I worked in software development most of my working life. It was mostly financial software. One of my jobs was the testing of a system that paid about a hundred thousand teachers each month. Another was international money transfers with the SWIFT system during the introduction of the euro. If there is a bug in such a system, it is expensive. It is hard to get the money back when it is paid to the wrong person or the wrong amount is paid. The testing was very rigorous. There were bug fixes each month. No system is bug free. Banking systems with millions of users and hundreds of subsystems are no exception. Neither are very well defined and tested salary systems — they contain bugs too. Both the bank and salary company had a dedicated team that could patch the system in production.

The case for beta testing software

When a system gets more complex, it will have more bugs. When systems get used by more people, more bugs will be found. When systems get deployed to more environments, more never envisioned situations will occur.

The first round of testing is by the developers. Did they make what they think they made? But you can’t really test your own product, because you know it is good.

The second round is by the QA (Quality Assurance) department. Based on the specs, QA can write very large test sets that test every condition in the specs. But QA can not test the specs. As far as their imagination allows, they can create other tests, but that is not much.

The third round is users testing in a controlled environment, doing what they would do normally and reporting on all that is not to their liking. This reveals the omissions and mistakes in the specs.

The findings in each round go back to the developers and the whole circus starts again. The next round only starts as the previous round is error free.

The fourth round is the integration into the operational world. Can it function and perform without disturbing any other system? Is it immune to disturbances from any other system? This sounds simple, but the real world is very complex. I worked mostly on a single mainframe with a limited number of interfaces.
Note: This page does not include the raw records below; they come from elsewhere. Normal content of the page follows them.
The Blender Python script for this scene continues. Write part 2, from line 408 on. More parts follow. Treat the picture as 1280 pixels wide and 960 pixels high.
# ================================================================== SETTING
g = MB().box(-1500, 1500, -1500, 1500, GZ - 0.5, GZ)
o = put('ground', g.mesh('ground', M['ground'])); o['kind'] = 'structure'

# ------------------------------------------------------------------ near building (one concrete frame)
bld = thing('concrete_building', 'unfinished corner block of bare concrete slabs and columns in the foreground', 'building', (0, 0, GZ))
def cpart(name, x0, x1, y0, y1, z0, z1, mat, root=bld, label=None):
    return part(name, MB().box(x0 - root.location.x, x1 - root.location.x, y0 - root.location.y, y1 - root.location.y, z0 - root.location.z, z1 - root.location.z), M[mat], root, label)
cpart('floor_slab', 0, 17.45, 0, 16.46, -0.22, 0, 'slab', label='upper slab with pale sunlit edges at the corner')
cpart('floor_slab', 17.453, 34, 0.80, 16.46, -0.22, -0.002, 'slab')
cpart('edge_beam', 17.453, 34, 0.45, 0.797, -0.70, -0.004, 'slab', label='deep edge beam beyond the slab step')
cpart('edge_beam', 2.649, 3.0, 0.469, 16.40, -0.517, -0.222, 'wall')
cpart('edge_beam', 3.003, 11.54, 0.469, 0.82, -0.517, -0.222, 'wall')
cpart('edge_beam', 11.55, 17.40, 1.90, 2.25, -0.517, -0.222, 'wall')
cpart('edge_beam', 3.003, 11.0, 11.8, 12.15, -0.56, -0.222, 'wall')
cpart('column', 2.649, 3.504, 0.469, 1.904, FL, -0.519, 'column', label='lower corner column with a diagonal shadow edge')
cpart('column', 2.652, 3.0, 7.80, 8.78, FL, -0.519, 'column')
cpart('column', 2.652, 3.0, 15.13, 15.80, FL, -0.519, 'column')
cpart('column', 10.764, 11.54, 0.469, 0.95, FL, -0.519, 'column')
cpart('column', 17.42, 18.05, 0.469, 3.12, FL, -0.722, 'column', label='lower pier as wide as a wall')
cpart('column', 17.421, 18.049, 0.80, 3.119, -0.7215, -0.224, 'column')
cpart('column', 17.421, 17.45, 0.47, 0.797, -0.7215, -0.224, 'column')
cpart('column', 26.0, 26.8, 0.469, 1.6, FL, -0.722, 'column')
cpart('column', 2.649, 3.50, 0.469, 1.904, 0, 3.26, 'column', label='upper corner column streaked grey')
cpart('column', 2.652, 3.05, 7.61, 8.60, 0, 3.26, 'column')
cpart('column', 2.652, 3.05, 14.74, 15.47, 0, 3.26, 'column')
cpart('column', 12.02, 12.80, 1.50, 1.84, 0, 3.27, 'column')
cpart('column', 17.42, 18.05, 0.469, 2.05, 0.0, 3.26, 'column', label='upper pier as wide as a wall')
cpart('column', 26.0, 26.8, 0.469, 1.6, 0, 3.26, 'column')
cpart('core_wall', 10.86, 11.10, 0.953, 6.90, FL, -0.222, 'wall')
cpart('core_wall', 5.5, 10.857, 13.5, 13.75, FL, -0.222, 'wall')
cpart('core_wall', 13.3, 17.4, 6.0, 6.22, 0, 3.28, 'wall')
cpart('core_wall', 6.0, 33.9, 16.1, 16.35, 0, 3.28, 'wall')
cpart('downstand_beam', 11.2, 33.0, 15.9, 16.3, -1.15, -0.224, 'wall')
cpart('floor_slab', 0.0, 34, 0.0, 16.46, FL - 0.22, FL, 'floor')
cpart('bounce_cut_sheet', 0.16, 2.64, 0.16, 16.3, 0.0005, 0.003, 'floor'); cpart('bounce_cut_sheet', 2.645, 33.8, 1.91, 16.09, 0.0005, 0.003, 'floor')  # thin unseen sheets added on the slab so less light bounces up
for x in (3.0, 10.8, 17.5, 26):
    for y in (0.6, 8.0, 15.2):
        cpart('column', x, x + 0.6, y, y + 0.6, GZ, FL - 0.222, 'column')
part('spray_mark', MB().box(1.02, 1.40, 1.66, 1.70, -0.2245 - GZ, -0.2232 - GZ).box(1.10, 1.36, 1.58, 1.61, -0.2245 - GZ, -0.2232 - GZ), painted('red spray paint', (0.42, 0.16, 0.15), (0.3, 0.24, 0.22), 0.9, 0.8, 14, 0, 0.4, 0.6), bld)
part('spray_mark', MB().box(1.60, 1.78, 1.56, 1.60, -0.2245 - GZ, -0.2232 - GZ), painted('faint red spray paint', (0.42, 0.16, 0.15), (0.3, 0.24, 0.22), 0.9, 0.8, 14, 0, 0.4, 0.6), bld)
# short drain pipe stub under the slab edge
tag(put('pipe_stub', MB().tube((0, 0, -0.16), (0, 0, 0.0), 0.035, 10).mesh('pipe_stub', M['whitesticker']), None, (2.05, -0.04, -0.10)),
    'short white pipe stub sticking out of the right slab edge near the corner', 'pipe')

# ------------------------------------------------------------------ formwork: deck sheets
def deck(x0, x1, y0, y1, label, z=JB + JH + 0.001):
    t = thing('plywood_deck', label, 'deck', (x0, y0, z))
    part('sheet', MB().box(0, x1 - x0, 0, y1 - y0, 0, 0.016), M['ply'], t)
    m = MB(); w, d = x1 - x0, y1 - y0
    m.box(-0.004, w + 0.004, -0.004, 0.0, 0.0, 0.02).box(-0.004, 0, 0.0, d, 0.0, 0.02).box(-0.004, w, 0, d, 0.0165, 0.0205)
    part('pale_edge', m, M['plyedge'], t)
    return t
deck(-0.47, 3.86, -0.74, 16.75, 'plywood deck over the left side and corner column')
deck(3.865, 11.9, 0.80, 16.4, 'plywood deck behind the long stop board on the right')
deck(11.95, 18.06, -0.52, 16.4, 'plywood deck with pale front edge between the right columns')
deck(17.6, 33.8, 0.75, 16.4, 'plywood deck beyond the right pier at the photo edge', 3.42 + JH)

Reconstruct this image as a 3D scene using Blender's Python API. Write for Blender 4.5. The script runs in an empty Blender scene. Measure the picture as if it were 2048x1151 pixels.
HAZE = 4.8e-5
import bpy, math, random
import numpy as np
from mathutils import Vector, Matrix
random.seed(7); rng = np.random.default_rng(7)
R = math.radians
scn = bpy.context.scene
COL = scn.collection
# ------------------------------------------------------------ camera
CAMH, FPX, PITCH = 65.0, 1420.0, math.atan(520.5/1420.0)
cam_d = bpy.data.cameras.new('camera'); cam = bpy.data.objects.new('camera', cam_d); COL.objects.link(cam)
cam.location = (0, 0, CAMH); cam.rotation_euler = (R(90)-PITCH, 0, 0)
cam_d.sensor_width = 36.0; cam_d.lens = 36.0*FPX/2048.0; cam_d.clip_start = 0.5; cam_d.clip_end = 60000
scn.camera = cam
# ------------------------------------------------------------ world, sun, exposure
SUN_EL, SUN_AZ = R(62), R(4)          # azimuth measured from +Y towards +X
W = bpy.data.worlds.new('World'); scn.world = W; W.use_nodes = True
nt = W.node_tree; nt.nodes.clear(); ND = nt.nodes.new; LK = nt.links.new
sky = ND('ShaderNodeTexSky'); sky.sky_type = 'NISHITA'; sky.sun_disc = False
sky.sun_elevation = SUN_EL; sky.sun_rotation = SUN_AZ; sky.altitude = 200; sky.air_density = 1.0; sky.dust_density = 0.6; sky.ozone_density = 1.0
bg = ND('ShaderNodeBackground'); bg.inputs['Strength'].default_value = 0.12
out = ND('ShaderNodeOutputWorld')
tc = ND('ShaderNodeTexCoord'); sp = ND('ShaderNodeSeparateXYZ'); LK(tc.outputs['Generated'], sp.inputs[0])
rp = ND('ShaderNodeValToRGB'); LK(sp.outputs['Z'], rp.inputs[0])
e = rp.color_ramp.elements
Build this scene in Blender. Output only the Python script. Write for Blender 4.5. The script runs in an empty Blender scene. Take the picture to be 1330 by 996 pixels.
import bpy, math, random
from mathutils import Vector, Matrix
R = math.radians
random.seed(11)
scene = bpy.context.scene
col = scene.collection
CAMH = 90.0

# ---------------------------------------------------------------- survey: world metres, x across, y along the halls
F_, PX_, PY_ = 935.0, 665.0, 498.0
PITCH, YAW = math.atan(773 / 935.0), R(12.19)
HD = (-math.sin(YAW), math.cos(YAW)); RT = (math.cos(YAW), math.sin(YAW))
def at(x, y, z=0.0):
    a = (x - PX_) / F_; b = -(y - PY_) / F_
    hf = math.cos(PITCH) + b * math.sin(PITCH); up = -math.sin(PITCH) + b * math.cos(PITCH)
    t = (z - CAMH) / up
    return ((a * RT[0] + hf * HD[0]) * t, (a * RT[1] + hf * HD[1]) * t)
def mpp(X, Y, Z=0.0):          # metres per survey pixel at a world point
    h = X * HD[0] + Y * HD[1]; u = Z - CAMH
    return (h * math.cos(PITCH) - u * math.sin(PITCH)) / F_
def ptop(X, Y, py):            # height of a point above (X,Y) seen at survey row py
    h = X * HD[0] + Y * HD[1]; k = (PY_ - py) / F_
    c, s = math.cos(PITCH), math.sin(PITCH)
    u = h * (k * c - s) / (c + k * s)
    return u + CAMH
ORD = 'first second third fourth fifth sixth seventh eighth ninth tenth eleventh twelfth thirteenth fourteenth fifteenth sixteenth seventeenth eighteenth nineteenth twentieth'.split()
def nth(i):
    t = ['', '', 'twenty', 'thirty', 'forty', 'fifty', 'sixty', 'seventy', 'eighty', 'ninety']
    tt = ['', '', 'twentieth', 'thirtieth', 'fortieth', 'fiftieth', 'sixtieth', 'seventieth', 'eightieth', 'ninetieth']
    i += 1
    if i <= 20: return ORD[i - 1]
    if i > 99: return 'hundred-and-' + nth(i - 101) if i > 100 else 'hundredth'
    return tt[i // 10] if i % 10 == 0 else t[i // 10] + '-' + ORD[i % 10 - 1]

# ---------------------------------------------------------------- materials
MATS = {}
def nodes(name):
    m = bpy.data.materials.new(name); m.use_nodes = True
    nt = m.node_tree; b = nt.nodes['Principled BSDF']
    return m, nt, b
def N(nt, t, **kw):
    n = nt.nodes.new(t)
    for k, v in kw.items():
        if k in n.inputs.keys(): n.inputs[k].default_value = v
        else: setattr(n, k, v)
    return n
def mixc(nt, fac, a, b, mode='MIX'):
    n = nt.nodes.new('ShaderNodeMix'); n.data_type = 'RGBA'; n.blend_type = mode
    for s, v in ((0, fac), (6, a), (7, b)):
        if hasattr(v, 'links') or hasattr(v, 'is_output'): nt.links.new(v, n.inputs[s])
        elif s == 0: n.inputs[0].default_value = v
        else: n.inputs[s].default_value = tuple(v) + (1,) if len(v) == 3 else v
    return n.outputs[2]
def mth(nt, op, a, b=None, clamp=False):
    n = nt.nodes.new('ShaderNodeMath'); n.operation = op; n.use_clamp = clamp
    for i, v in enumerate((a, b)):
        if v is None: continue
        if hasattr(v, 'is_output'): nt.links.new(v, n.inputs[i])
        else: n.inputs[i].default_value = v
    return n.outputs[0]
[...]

Microsoft Office works on over a hundred million computers with a nearly endless number of interfaces and configurations — astounding.

This fourth round starts in a test lab with a few thousand different configured computers running test scripts. Recordings from use cases that made previous versions brake are used. Perhaps a hundred thousand known problematic situations are tested. The software is as stable as they can make it.

But this is the end of what is possible to test for the development department and the QA gurus. And there are still too many bugs in the system to release it to the general public. Experience and statistics have taught many this ugly truth.

In the early days, the software industry launched a version ##.1 and all experienced users knew that it would be buggy. Some innovators and early adopters would use it out of curiosity and for adventure. After a few months, version ##.2 would be released with most bugs removed. Later, version ##.23 or ##.31 would be the version in general use.

These first users of the systems became a community that got a peek at the software before it was released. The current practice of beta testing was born.

And with this little history, it is clear what beta-software is. It is the software that is the best the development team can produce, but not good enough for wide use. It is great for users who can tolerate imperfections and the occasional bug, but for those who think it should just work, it is not yet good enough.

The advantage of using a beta release only for selected users instead of calling it release ##.1 is that it is kept away from the unaware. There is no misunderstanding that release 23.1 must be very good because they are at the 23rd version.

Beta testing with real users is the only way to cross the gap between what development can produce and what the general public expects. A good beta testing program starts with a small group of testers, people selected for their skills in using the product and their willingness, and hopefully proven ability, to be critical and describe what improvements need to be made.

With the software becoming more mature, the group of beta testers can be enlarged. Some beta tests involved millions of users. The longer the beta test phase is, the better the product gets. Some companies (e.g., Google) keep their software in beta for many years.

Testing AI

With a neural net–based artificial intelligence (AI) system, we have another problem. There are no specifications. We can not build a test set based on every condition specified in the design. The neural net (NN) was given a few million situations and solutions. It wrote the code to recognize and solve them itself. How can you test this?

It is basically the same way the testing of other software is done. Only there is greater demand for creativity from the testers. The AI can be fed millions of situation in a virtual environment of which the correct solution is known. I wrote about this when discussing Dojo.

In the case of Tesla’s Full Self Driving (FSD) software, this method can get the AI to a competent level. The cases are based on millions of cases uploaded by Tesla drivers. But these virtual cases can never replace real-world testing.

I wrote an article about driving examiners being the best beta testers Tesla could find. This can perhaps better be called alpha testing. It is the last check systematically performed under the auspices of the development team. These people are perfect to decide if it is really feature complete and can handle all normal, foreseeable traffic situations. (What they can not do is help make the software foolproof.)

In the end, though, only normal users, with all their quirks and misunderstandings, can find all the situations where the software is not good enough.

Recently, executives of a competing autonomous driving company criticized Tesla for using the public for beta testing. They were using their own employees to do that, the executives said. Apart from the fact that employees are often less motivated and more easily distracted, as long as you can improve your product by testing it yourself, you are not ready for beta testing. That is the point. But they will learn.